The mystification of sense and reason. Regarding the beliefs and sentiments that attempt to apprehend the truth to obscured experiences, all considerations of what is unknown propagated from their acquiescence have seldom progressed beyond the reliance on impulses and images representing life as a fulfilling mystery, supposedly occurring solely for the individual to appreciate by scrupulous contemplation and joy-inducing pursuits. We are to investigate the composition of our existence only to conclude that it is an innately perfect occurrence worth celebrating, to judge that life ultimately accumulates to the indubitable purpose for all causes and forms;−to believe that justification evokes sagacity from the vapid thoughts that haunt primitive minds, inspires meaning out of the chance to the adversity of futility, advances desire into understanding, hones instincts through repetition, and promotes growth from change. Precipitating this debacle, malice, and compassion propagate into artifices of moral pretension, not the product of arduous emotions, consequently, virtuous expressions are now often mistaken as solely beneficial and detrimental behaviors. Accordingly, this vastly hindering process from which speculation disturbs the surface of experience, to the extent that we are left only with an incipient representation of its potency and volatility, is an approach of devising knowledge that reduces all efforts towards unraveling appearances and motives to an ostensible confusion. Once we determine the basis for examining assertions, a practice accomplished when contrasting explanations with some preceding observation, certitude prevails over postulated opinions, and superficially established truths are exposed as preserved lies. As the inclination to identify distinct qualities in extant things usually demonstrates, despite its potential inaccuracy, unproven considerations persist as imprecise contentions and conjectural refutations: such concepts are vain projections. The impetus for such delusions emerges from the desire for the grandiose and personal to become true and real, thus the simulation of perceptions that deceive the individual comes into fruition bringing about mendacious conclusions that only abstinence from fancies can unveil.

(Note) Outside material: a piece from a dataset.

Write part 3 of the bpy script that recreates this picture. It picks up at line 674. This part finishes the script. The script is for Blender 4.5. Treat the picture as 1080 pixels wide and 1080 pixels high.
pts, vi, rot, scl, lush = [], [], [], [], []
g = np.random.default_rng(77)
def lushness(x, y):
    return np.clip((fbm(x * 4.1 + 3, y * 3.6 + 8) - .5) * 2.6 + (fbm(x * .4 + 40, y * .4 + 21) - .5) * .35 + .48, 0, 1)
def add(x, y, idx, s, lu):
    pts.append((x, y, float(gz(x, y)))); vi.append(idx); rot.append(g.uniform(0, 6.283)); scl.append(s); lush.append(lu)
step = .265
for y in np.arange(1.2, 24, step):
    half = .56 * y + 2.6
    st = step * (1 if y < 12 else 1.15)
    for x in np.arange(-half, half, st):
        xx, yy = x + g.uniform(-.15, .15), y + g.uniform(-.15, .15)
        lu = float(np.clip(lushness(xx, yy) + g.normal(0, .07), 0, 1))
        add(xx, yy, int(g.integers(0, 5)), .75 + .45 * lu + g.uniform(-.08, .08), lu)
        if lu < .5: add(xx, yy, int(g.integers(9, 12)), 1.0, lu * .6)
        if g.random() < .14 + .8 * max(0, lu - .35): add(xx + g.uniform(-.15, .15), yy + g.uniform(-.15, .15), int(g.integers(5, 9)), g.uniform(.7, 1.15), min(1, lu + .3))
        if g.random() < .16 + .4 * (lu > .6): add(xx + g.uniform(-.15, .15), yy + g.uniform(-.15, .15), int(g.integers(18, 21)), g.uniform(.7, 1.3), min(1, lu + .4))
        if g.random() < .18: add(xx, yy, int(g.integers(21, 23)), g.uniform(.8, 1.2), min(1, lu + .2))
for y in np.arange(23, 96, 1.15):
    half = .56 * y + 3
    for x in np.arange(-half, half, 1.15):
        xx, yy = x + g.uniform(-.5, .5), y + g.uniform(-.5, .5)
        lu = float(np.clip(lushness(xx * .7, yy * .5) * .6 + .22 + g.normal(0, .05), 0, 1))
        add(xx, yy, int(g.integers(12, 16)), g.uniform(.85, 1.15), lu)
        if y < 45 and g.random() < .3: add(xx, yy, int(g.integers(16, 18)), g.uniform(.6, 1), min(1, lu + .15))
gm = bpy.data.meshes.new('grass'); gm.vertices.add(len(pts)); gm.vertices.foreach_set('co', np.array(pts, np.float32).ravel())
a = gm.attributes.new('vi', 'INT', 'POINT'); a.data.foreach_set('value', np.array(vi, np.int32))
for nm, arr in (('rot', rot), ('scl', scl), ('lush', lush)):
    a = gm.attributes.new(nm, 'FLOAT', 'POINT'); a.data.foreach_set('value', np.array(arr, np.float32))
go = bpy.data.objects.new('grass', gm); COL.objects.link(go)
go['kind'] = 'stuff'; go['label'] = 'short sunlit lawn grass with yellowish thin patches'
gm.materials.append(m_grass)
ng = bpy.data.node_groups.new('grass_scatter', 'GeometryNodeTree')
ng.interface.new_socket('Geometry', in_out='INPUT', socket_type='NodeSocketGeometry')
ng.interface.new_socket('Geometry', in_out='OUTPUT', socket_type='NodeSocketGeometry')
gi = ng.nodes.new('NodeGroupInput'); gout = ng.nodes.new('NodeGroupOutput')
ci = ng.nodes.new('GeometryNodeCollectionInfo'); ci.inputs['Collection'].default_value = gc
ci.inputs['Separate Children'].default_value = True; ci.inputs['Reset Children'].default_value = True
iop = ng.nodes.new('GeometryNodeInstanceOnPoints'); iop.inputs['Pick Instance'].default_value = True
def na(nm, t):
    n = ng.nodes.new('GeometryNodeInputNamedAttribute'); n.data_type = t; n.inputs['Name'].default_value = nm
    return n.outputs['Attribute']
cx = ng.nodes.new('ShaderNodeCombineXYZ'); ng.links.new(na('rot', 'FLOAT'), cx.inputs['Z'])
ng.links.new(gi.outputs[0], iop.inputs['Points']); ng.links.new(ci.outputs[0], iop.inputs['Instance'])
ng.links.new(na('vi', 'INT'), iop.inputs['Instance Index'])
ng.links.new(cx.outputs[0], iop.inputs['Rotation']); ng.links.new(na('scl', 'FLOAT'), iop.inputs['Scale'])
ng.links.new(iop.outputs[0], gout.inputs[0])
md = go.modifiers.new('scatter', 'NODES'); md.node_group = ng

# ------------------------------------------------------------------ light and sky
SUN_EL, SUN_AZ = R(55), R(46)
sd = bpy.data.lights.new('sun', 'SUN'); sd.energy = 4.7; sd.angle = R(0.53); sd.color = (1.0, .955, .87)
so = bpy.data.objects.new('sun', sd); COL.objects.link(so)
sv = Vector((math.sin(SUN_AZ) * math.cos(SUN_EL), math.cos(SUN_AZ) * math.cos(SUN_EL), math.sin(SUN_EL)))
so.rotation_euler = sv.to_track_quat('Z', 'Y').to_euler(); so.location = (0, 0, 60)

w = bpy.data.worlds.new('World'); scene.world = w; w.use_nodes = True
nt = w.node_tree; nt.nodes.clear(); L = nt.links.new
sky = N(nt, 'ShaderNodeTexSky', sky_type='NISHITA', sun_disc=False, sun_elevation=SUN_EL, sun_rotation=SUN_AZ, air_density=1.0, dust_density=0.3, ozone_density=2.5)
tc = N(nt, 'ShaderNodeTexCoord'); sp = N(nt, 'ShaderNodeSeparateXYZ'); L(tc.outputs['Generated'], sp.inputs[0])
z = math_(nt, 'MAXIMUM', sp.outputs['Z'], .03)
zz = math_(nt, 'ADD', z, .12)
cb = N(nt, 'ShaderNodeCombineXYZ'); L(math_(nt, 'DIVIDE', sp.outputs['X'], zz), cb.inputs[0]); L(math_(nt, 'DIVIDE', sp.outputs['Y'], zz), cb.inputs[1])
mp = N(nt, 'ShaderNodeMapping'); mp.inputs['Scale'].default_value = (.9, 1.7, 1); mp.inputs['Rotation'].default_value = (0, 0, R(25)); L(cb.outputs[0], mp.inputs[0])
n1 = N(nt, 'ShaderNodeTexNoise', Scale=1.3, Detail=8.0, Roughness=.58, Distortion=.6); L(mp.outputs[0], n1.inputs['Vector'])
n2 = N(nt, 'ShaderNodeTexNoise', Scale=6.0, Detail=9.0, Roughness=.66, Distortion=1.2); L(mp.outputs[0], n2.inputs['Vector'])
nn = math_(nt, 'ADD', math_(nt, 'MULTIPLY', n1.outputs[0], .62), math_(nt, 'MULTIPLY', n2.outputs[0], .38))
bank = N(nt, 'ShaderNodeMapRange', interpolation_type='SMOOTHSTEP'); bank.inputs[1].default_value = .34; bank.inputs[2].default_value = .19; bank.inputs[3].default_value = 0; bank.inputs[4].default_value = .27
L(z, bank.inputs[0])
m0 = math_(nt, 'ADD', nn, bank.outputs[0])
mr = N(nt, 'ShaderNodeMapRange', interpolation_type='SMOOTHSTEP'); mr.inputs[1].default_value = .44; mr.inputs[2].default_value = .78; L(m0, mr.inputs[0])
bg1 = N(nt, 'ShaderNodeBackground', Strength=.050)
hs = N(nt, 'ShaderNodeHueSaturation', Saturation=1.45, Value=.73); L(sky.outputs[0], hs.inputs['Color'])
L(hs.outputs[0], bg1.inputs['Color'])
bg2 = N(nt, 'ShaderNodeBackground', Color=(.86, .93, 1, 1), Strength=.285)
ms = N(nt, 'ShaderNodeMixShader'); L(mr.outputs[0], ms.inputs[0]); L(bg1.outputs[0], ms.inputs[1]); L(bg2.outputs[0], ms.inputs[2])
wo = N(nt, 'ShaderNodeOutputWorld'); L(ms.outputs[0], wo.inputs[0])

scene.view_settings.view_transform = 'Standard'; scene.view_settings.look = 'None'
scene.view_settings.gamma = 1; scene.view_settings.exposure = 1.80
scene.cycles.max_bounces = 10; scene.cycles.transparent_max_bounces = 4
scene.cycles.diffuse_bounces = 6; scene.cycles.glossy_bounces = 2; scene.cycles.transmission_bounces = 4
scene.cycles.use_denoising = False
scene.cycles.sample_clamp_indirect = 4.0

What is to come in the affirmation of these little is the opposition to intellectual prosperity, that is, effectively, the culmination of delirium; this forthcoming crisis is the mystification of valued, practiced, conditioned principles and convictions, it is the revolt against the customs that arise throughout some advancing development of morality or erudition−especially of those construed out of sense and reason. Why does this imminent menace shroud what should be easily acknowledged, albeit, by those who are burdened with the tendency to hesitate when encountering by disturbing realities? To challenge and provoke our actions and positions? The ability to confront such obstacles and obtain some profound awareness requires the denial of temperaments that encourage the gullible conformity to the vision prescribed out of hope, however, if we are to exclude such worldly impressions from our thoughts, absolutely nothing is revealed and all is meaningless.

Despite interpretations. The instance whence the intimate interpretations that decorate the perspectives of the so-called “vastly influential” artisans and authorities of the present epoch are praised by a defeated people, and assimilated into the temperament of an incipient culture, a civilization becomes temporarily distraught and perplexed as its inhabitants struggle to conform to the rudimentary sentiments marked onto them by these chauvinists who define the newly commencing age. Undoubtedly, many of the vanquished proselytes are grateful for their conqueror's inspirited vision that bestows refreshing vogues and beliefs worthy of being espoused; as the creative drive has been blinded from their sight. Yearning for meaning in his life, the meek and disgruntled man accepts the decay of his tradition; assenting to the frivolous precepts and artifices precipitated in commemoration of these new visionaries, he celebrates their representation of life with a warm embrace and a tendency to neglect his origins. But these renditions of the great conquerors whose influence proceeds to contort the symbols and attitudes of religions, arts, and customs of debased cultures are often considered too prestigious to openly reject an association with them; thus, the antiquarian appreciation of civilization is forgotten, and exchanged for a stern reverence to its interpretation by those who pronounce themselves to be the commendable intellectuals and heroes of the modern world. Through an admiration for these marvelous idols, the ignoramus engages in the imitation of their greatness; forsaking the virtues of his past, he persists in praising the uncouth accomplishments of the dominating insurgents like a plebeian garbing himself in the robes of the affluent class.
Our prospective educators of history, with an inexpedient understanding of an age’s development, shall certainly embrace the humbling opinions of his predecessors; who presented to him their scruples about the morals and arts of the now-extinct cultures of relevance: as the conception of antiquity changes through time, what has been accounted for is eventually abridged, or even effaced, in the daunting narratives of those conspirators to an appropriate reminiscence of an age’s memory. Corresponding to this recurring indiscretion, the historical method of adhering to an exact recollection of events is fated to be disturbed by the tendency to approximate what appears to be insufficient in annals or accounts; and when fatigued, and in need of instruction, he returns to the study of cultural legacies, bequeathed to humanity by its most eminent members. Yet this conditioned habit is beginning to diminish, as even our reflections of events are now mostly considered as mere commodities and, possibly, distractions from what is crucial to grasp in the understanding of our history. Soon enough, the impassioned pursuits and trifles of those who would have been considered esteemed visionaries of the ensuing days will be thought of as no more important than the inclinations of the common simpleton who languidly treads forward indifferent to his past and future. Inevitably, ensuing from this, history is reduced to the glorified celebration of humanity's achievements as a whole, thus, the contributions of the greatest minds and champions shall be acclaimed as the victories of all who come to know of them.

The impossible perfection. Of all the renowned doctrines none are as blatantly erroneous as the absurd optimism that has permeated the sphere of philosophy; almost unwittingly, those who perpetrate its charming ruse observe the eternal anguish that rests upon the whole of creation only to ostentatiously conclude on its purpose as being glorious and endearing. Surmising that happiness is the blessing that we must praise, these charlatans take what is exciting to be the indubitable proof for their presentiment:−a thought that is immediately recanted once encumbering pains remind them of the invariable woes that directly oppose such pleasantries.